## Supplied data
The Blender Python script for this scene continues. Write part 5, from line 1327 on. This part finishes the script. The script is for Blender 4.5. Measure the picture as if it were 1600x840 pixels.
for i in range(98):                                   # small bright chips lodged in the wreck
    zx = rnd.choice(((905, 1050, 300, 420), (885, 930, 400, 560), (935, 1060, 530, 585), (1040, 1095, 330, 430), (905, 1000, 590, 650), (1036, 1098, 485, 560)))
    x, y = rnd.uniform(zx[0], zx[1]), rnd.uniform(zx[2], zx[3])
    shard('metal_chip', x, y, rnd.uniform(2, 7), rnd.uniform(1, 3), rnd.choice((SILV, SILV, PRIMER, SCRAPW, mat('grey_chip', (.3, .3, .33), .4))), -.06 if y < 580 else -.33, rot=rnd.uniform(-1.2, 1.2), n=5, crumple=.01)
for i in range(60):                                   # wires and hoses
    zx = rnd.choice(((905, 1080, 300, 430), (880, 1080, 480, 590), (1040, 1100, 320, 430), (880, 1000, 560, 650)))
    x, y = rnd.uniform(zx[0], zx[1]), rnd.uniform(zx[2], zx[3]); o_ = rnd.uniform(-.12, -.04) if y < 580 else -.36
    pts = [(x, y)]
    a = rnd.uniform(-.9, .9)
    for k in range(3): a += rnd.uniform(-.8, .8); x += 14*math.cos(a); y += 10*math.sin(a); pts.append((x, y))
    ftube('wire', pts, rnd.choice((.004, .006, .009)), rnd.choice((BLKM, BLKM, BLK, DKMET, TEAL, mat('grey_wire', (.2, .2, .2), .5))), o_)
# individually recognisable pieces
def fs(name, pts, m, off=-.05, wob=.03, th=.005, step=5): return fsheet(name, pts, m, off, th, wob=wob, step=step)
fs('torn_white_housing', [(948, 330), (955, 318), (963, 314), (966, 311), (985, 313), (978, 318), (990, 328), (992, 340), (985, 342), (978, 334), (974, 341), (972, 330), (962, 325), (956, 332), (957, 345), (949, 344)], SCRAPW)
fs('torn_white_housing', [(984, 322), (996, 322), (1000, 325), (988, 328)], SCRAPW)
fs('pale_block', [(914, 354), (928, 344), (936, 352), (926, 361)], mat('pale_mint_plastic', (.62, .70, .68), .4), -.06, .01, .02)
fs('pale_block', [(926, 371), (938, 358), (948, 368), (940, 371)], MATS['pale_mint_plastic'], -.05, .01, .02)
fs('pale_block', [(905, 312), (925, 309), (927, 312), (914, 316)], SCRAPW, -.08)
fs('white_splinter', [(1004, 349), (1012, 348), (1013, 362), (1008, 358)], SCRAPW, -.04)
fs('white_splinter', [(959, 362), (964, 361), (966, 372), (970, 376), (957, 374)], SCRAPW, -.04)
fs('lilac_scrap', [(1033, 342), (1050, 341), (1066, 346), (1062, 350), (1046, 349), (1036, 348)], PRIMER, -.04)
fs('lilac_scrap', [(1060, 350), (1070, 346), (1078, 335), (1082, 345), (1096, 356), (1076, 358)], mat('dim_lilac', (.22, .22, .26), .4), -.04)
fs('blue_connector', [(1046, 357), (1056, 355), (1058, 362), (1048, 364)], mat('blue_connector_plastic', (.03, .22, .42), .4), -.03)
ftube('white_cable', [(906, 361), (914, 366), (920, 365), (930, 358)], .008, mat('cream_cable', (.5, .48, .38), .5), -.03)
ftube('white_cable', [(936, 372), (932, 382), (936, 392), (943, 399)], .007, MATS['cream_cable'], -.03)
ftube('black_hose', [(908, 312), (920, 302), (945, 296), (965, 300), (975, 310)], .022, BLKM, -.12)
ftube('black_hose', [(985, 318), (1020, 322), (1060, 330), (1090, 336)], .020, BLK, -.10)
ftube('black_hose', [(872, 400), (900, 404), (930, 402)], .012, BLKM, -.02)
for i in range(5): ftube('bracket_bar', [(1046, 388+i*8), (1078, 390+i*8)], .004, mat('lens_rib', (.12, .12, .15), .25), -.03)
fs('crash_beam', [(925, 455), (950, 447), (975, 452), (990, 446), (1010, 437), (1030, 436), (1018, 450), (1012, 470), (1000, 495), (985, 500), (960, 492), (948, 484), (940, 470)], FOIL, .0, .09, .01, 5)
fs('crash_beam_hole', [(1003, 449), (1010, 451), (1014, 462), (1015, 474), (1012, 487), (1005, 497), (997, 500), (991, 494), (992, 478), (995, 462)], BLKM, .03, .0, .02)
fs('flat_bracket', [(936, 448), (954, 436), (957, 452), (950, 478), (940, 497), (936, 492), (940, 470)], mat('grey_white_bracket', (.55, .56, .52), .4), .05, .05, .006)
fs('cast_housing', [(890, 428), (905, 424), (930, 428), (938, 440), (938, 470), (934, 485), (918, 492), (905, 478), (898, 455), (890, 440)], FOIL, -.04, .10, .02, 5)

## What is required
Exactly reproduce every line of the data above.

## Reply
The Blender Python script for this scene continues. Write part 5, from line 1327 on. This part finishes the script. The script is for Blender 4.5. Measure the picture as if it were 1600x840 pixels.
for i in range(98):                                   # small bright chips lodged in the wreck
    zx = rnd.choice(((905, 1050, 300, 420), (885, 930, 400, 560), (935, 1060, 530, 585), (1040, 1095, 330, 430), (905, 1000, 590, 650), (1036, 1098, 485, 560)))
    x, y = rnd.uniform(zx[0], zx[1]), rnd.uniform(zx[2], zx[3])
    shard('metal_chip', x, y, rnd.uniform(2, 7), rnd.uniform(1, 3), rnd.choice((SILV, SILV, PRIMER, SCRAPW, mat('grey_chip', (.3, .3, .33), .4))), -.06 if y < 580 else -.33, rot=rnd.uniform(-1.2, 1.2), n=5, crumple=.01)
for i in range(60):                                   # wires and hoses
    zx = rnd.choice(((905, 1080, 300, 430), (880, 1080, 480, 590), (1040, 1100, 320, 430), (880, 1000, 560, 650)))
    x, y = rnd.uniform(zx[0], zx[1]), rnd.uniform(zx[2], zx[3]); o_ = rnd.uniform(-.12, -.04) if y < 580 else -.36
    pts = [(x, y)]
    a = rnd.uniform(-.9, .9)
    for k in range(3): a += rnd.uniform(-.8, .8); x += 14*math.cos(a); y += 10*math.sin(a); pts.append((x, y))
    ftube('wire', pts, rnd.choice((.004, .006, .009)), rnd.choice((BLKM, BLKM, BLK, DKMET, TEAL, mat('grey_wire', (.2, .2, .2), .5))), o_)
# individually recognisable pieces
def fs(name, pts, m, off=-.05, wob=.03, th=.005, step=5): return fsheet(name, pts, m, off, th, wob=wob, step=step)
fs('torn_white_housing', [(948, 330), (955, 318), (963, 314), (966, 311), (985, 313), (978, 318), (990, 328), (992, 340), (985, 342), (978, 334), (974, 341), (972, 330), (962, 325), (956, 332), (957, 345), (949, 344)], SCRAPW)
fs('torn_white_housing', [(984, 322), (996, 322), (1000, 325), (988, 328)], SCRAPW)
fs('pale_block', [(914, 354), (928, 344), (936, 352), (926, 361)], mat('pale_mint_plastic', (.62, .70, .68), .4), -.06, .01, .02)
fs('pale_block', [(926, 371), (938, 358), (948, 368), (940, 371)], MATS['pale_mint_plastic'], -.05, .01, .02)
fs('pale_block', [(905, 312), (925, 309), (927, 312), (914, 316)], SCRAPW, -.08)
fs('white_splinter', [(1004, 349), (1012, 348), (1013, 362), (1008, 358)], SCRAPW, -.04)
fs('white_splinter', [(959, 362), (964, 361), (966, 372), (970, 376), (957, 374)], SCRAPW, -.04)
fs('lilac_scrap', [(1033, 342), (1050, 341), (1066, 346), (1062, 350), (1046, 349), (1036, 348)], PRIMER, -.04)
fs('lilac_scrap', [(1060, 350), (1070, 346), (1078, 335), (1082, 345), (1096, 356), (1076, 358)], mat('dim_lilac', (.22, .22, .26), .4), -.04)
fs('blue_connector', [(1046, 357), (1056, 355), (1058, 362), (1048, 364)], mat('blue_connector_plastic', (.03, .22, .42), .4), -.03)
ftube('white_cable', [(906, 361), (914, 366), (920, 365), (930, 358)], .008, mat('cream_cable', (.5, .48, .38), .5), -.03)
ftube('white_cable', [(936, 372), (932, 382), (936, 392), (943, 399)], .007, MATS['cream_cable'], -.03)
ftube('black_hose', [(908, 312), (920, 302), (945, 296), (965, 300), (975, 310)], .022, BLKM, -.12)
ftube('black_hose', [(985, 318), (1020, 322), (1060, 330), (1090, 336)], .020, BLK, -.10)
ftube('black_hose', [(872, 400), (900, 404), (930, 402)], .012, BLKM, -.02)
for i in range(5): ftube('bracket_bar', [(1046, 388+i*8), (1078, 390+i*8)], .004, mat('lens_rib', (.12, .12, .15), .25), -.03)
fs('crash_beam', [(925, 455), (950, 447), (975, 452), (990, 446), (1010, 437), (1030, 436), (1018, 450), (1012, 470), (1000, 495), (985, 500), (960, 492), (948, 484), (940, 470)], FOIL, .0, .09, .01, 5)
fs('crash_beam_hole', [(1003, 449), (1010, 451), (1014, 462), (1015, 474), (1012, 487), (1005, 497), (997, 500), (991, 494), (992, 478), (995, 462)], BLKM, .03, .0, .02)
fs('flat_bracket', [(936, 448), (954, 436), (957, 452), (950, 478), (940, 497), (936, 492), (940, 470)], mat('grey_white_bracket', (.55, .56, .52), .4), .05, .05, .006)
fs('cast_housing', [(890, 428), (905, 424), (930, 428), (938, 440), (938, 470), (934, 485), (918, 492), (905, 478), (898, 455), (890, 440)], FOIL, -.04, .10, .02, 5)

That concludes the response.